WRT the new series in TVD: yeah, a bit of a disappointment. I read it because I loved Damon in the series, and felt that he got the short end of the stick (yes, I am a grown ass woman now, but I have this reader loyalty to my favourite authors, regardless of when they were my favourite authors), and was hoping to see him catch a break. It was odd - I felt like the decisions that had been made in the last book (book 4) of the original series were reversed/unmade, there was ground lost with respect to some character development. And it was weird - it totally went off in another direction that made no sense to me. Having said that, I'll still read the next book when it comes out (see aforementioned misplaced loyalty).
Edited by Nighteyes2, Oct 4, 2009 @ 10:12 PM.
#30
Posted Oct 7, 2009 @ 8:16 PM
Yeah, I think that the writing is different in TVD from Twilight. I wonder whether that's because back in the 90s, books for teens were written for teens. The idea that adults would read non-adult books voluntarily (ie for their own amusement as opposed to reading to their kids) seems to be relatively new, and something I attribute to the effect of the Harry Potter books.
Nighteyes2, that is such an excellent point. I didn't even consider the Harry Potter factor. HP was another series I had scoffed at until the third or fourth book had come out, but I desperately needed something to read on a long flight and it's what my mom had around. Needless to say, I was hooked, and I had the same thing happen with Twilight.

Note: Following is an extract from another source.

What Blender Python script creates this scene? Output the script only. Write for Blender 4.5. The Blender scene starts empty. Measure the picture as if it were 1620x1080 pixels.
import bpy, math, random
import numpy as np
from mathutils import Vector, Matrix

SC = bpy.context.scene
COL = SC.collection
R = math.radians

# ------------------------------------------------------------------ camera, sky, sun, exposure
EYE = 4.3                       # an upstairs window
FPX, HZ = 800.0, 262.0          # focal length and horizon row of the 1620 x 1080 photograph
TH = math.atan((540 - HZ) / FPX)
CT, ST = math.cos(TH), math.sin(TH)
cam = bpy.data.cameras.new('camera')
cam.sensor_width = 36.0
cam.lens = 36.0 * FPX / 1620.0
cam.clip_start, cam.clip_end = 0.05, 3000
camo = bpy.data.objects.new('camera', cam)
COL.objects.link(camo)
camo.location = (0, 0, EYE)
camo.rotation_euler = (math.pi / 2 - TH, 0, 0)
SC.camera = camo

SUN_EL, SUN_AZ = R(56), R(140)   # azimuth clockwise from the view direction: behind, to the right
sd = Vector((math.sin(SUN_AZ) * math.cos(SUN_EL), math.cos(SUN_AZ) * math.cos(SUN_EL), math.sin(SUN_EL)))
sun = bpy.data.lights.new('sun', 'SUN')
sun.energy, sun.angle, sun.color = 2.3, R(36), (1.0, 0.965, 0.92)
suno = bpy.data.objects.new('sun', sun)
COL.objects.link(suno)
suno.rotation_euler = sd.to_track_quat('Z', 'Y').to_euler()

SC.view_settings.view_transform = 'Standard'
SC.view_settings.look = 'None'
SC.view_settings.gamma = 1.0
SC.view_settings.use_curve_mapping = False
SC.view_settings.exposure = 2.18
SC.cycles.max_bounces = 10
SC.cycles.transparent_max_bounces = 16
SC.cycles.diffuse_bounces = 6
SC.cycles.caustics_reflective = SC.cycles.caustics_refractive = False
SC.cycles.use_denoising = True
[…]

I remember just thinking VDS was the best. thing. evah! when I was in high school, but of course I did - I was in high school like they were and the books were written for that specific age group.
I also agree on The Secret Circle series being better written, and truthfully, I enjoyed those a bit more. Maybe if this remains a stable hit for the CW, they can also make that series into a book. "Charmed", but dark and twisty with extra pretty people.